Speaking in an interview on Wednesday, economist Gilbert Kachamba said talk about import substitution to enable Malawi start manufacturing some of the things it imports to save foreign exchange have been there for some time.

He said: “We have been talking about addressing supply-side challenges, easing the cost of doing business, making sure that we have reliable electricity so that manufacturers use cheaper sources of energy to produce goods. We are now paying for that.

“Our friends borrow for investment with the hope that such investments will bring in something in return and will be able to pay back the debts.”

Kachamba said Malawi needs strong leadership that can implement tough decisions to resuscitate the economy, in both the short and long-term, observing that the country’s long-term plan Malawi 2063 is good, but requires decisive leadership.
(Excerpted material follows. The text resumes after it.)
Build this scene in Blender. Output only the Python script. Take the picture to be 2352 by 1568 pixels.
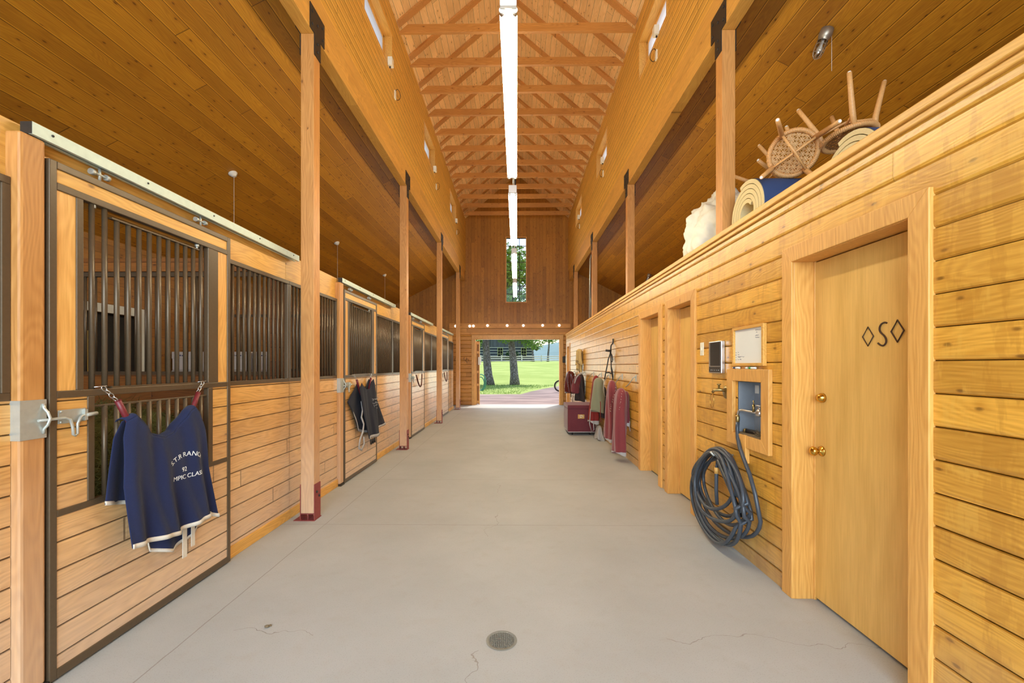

He said: “In the short-term, let us look at what we are importing, some of them can be produced locally like food stuffs or we can use alternatives,” he said.

Lilongwe University of Agriculture and Natural Resources agricultural economist Horace Phiri said government remains the main player on the market, but is also faced with a small revenue base which forces it to borrow hugely to sustain operations.

“We need to get the private sector to come in, create room for production. Revenue base is also small, what this means is that with huge deficits, there is need to borrow, unfortunately for consumption,” he said.

Last week, during a press briefing in Lilongwe, Minister of Finance and Economic Affairs Sosten Gwengwe said government will make tough decisions to restore macroeconomic stability going forward.